> _Task statement_
Exactly repeat all the records below, omitting the images they hold.

Records with scene code
-- -- --

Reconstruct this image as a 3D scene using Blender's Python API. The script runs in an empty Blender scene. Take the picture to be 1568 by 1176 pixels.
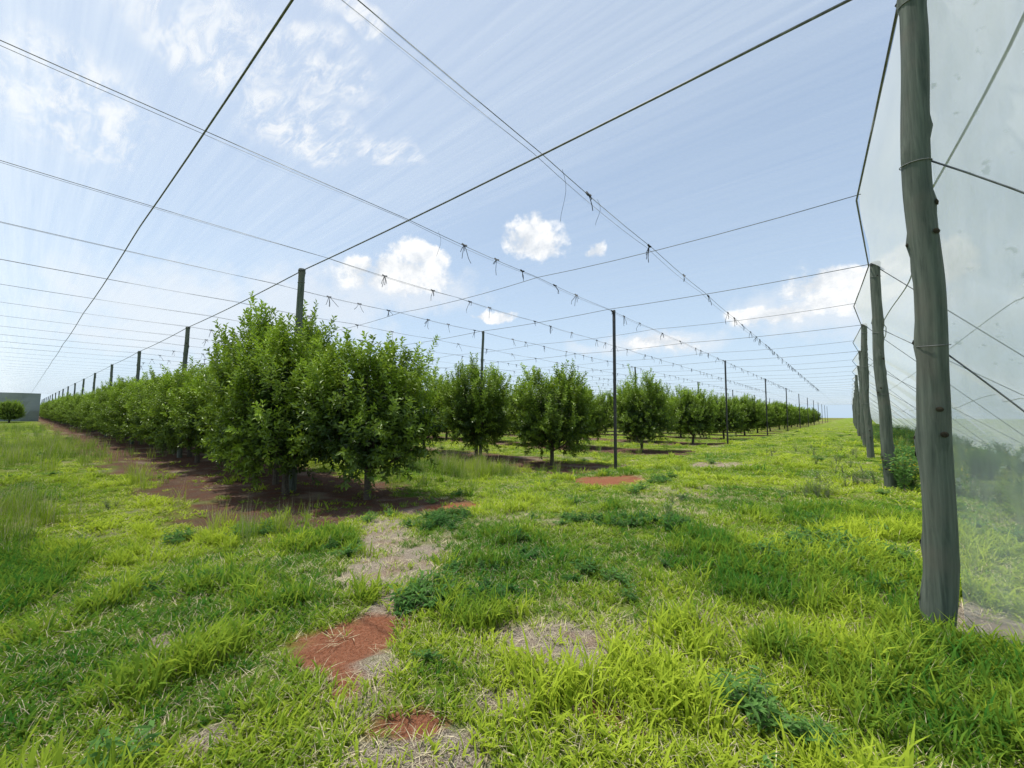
import bpy, math, random
import numpy as np
from mathutils import Matrix, Vector, Euler
rng=np.random.default_rng(7); random.seed(7)
sc=bpy.context.scene
sc.view_settings.view_transform='Standard'; sc.view_settings.look='None'; sc.view_settings.exposure=0
R=math.radians
# ---------------------------------------------------------------- camera
cam=bpy.data.cameras.new("camera"); camo=bpy.data.objects.new("camera",cam); sc.collection.objects.link(camo)
cam.sensor_width=36; cam.lens=36*624/1568; cam.clip_start=0.05; cam.clip_end=5000
CM=(Matrix.Rotation(R(39.7),4,'Z')@Matrix.Rotation(R(90+4.3),4,'X')@Matrix.Rotation(R(0.45),4,'Z'))
CM=Matrix.Translation((0,0,1.6))@CM
camo.matrix_world=CM; sc.camera=camo
CR=np.array(CM.to_3x3())
# ---------------------------------------------------------------- noise
_lat={}
def vn(x,y,seed=0):
    if seed not in _lat: _lat[seed]=np.random.default_rng(100+seed).random((256,256))
    L=_lat[seed]; x=np.asarray(x,float); y=np.asarray(y,float)
    xi=np.floor(x).astype(int); yi=np.floor(y).astype(int); fx=x-xi; fy=y-yi
    fx=fx*fx*(3-2*fx); fy=fy*fy*(3-2*fy); a=xi&255;b=yi&255;a1=(xi+1)&255;b1=(yi+1)&255
    return (L[a,b]*(1-fx)+L[a1,b]*fx)*(1-fy)+(L[a,b1]*(1-fx)+L[a1,b1]*fx)*fy
def fbm(x,y,seed=0,o=4):
    s=0;a=.5;t=0
    for i in range(o):
        s=s+a*vn(x*2**i+13.7*i,y*2**i+5.1*i,seed+i); t+=a; a*=.5
    return s/t
def ss(a,b,x):
    t=np.clip((np.asarray(x,float)-a)/(b-a),0,1); return t*t*(3-2*t)
def gh(x,y):
    x=np.asarray(x,float); y=np.asarray(y,float)
    return -0.35*ss(2,9,-x)+0.07*(fbm(x*.6,y*.6,3)-.5)+0.03*(fbm(x*3,y*3,5)-.5)
def ray(px,py):
    d=CR@np.array([(px-784)/624,-(py-588)/624,-1.0]); return d/np.linalg.norm(d)
def G(px,py):
    d=ray(px,py); z=0.
    for _ in range(8):
        t=(z-1.6)/d[2]; x,y=d[0]*t,d[1]*t; z=float(-0.35*ss(2,9,-x))
    return x,y
def ell(x,y,px,py,rx,ry):
    cx,cy=G(px,py); x1,y1=G(px+rx,py); a=math.hypot(x1-cx,y1-cy)
    x2,y2=G(px,py+ry); b=math.hypot(x2-cx,y2-cy)*1.05
    v=np.array([cx,cy]); v=v/np.linalg.norm(v); r=np.array([v[1],-v[0]])
    dx=x-cx; dy=y-cy
    return 1-((dx*r[0]+dy*r[1])/a)**2-((dx*v[0]+dy*v[1])/b)**2
ROW0=4.75; RS=8.4
BARE=[(530,992,70,38),(582,962,44,24),(525,1045,36,34),(630,1108,56,22),(900,1085,46,20),(945,1112,34,12),(930,735,60,8),(700,775,40,6)]
STRAW=[(620,1170,140,56),(602,870,80,36),(590,815,36,34),(645,848,50,18),(250,985,24,22),(840,990,110,40),(1100,712,50,5),(1080,955,24,8),(550,1040,60,60),(1500,955,60,30),(780,1075,60,25),(330,1130,60,20),(590,930,30,36)]
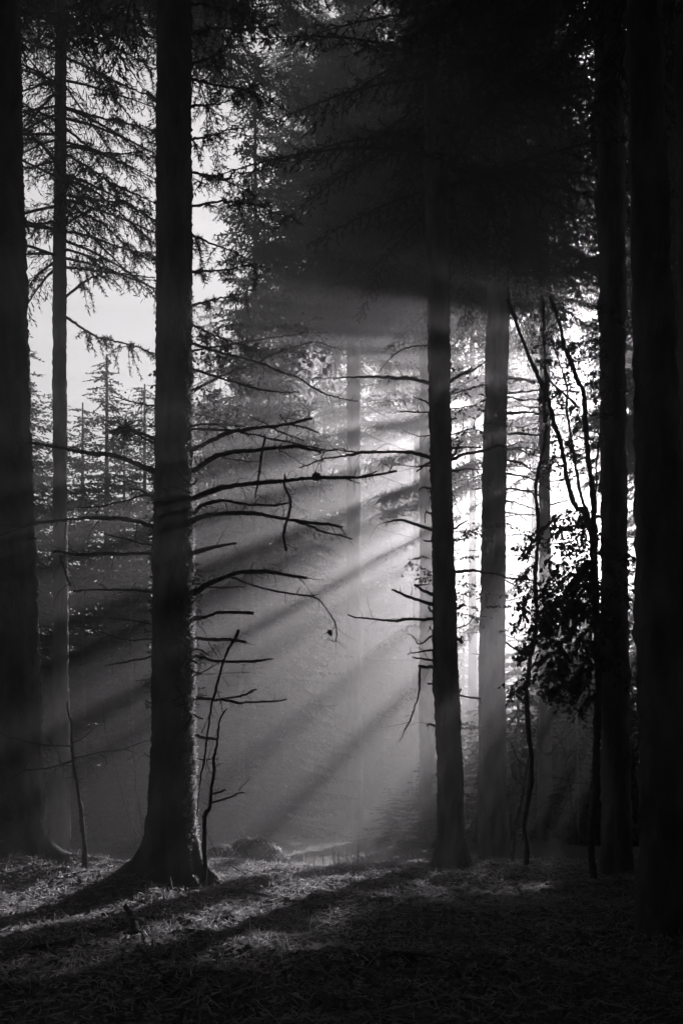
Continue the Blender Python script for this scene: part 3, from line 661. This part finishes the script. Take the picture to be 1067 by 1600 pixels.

-- -- --

> _Response below_
Reconstruct this image as a 3D scene using Blender's Python API. The script runs in an empty Blender scene. Take the picture to be 1568 by 1176 pixels.
import bpy, math, random
import numpy as np
from mathutils import Matrix, Vector, Euler
rng=np.random.default_rng(7); random.seed(7)
sc=bpy.context.scene
sc.view_settings.view_transform='Standard'; sc.view_settings.look='None'; sc.view_settings.exposure=0
R=math.radians
# ---------------------------------------------------------------- camera
cam=bpy.data.cameras.new("camera"); camo=bpy.data.objects.new("camera",cam); sc.collection.objects.link(camo)
cam.sensor_width=36; cam.lens=36*624/1568; cam.clip_start=0.05; cam.clip_end=5000
CM=(Matrix.Rotation(R(39.7),4,'Z')@Matrix.Rotation(R(90+4.3),4,'X')@Matrix.Rotation(R(0.45),4,'Z'))
CM=Matrix.Translation((0,0,1.6))@CM
camo.matrix_world=CM; sc.camera=camo
CR=np.array(CM.to_3x3())
# ---------------------------------------------------------------- noise
_lat={}
def vn(x,y,seed=0):
    if seed not in _lat: _lat[seed]=np.random.default_rng(100+seed).random((256,256))
    L=_lat[seed]; x=np.asarray(x,float); y=np.asarray(y,float)
    xi=np.floor(x).astype(int); yi=np.floor(y).astype(int); fx=x-xi; fy=y-yi
    fx=fx*fx*(3-2*fx); fy=fy*fy*(3-2*fy); a=xi&255;b=yi&255;a1=(xi+1)&255;b1=(yi+1)&255
    return (L[a,b]*(1-fx)+L[a1,b]*fx)*(1-fy)+(L[a,b1]*(1-fx)+L[a1,b1]*fx)*fy
def fbm(x,y,seed=0,o=4):
    s=0;a=.5;t=0
    for i in range(o):
        s=s+a*vn(x*2**i+13.7*i,y*2**i+5.1*i,seed+i); t+=a; a*=.5
    return s/t
def ss(a,b,x):
    t=np.clip((np.asarray(x,float)-a)/(b-a),0,1); return t*t*(3-2*t)
def gh(x,y):
    x=np.asarray(x,float); y=np.asarray(y,float)
    return -0.35*ss(2,9,-x)+0.07*(fbm(x*.6,y*.6,3)-.5)+0.03*(fbm(x*3,y*3,5)-.5)
def ray(px,py):
    d=CR@np.array([(px-784)/624,-(py-588)/624,-1.0]); return d/np.linalg.norm(d)
def G(px,py):
    d=ray(px,py); z=0.
    for _ in range(8):
        t=(z-1.6)/d[2]; x,y=d[0]*t,d[1]*t; z=float(-0.35*ss(2,9,-x))
    return x,y
def ell(x,y,px,py,rx,ry):
    cx,cy=G(px,py); x1,y1=G(px+rx,py); a=math.hypot(x1-cx,y1-cy)
    x2,y2=G(px,py+ry); b=math.hypot(x2-cx,y2-cy)*1.05
    v=np.array([cx,cy]); v=v/np.linalg.norm(v); r=np.array([v[1],-v[0]])
    dx=x-cx; dy=y-cy
    return 1-((dx*r[0]+dy*r[1])/a)**2-((dx*v[0]+dy*v[1])/b)**2
ROW0=4.75; RS=8.4
BARE=[(530,992,70,38),(582,962,44,24),(525,1045,36,34),(630,1108,56,22),(900,1085,46,20),(945,1112,34,12),(930,735,60,8),(700,775,40,6)]
STRAW=[(620,1170,140,56),(602,870,80,36),(590,815,36,34),(645,848,50,18),(250,985,24,22),(840,990,110,40),(1100,712,50,5),(1080,955,24,8),(550,1040,60,60),(1500,955,60,30),(780,1075,60,25),(330,1130,60,20),(590,930,30,36)]
Continue the Blender Python script for this scene: part 3, from line 661. This part finishes the script. Take the picture to be 1067 by 1600 pixels.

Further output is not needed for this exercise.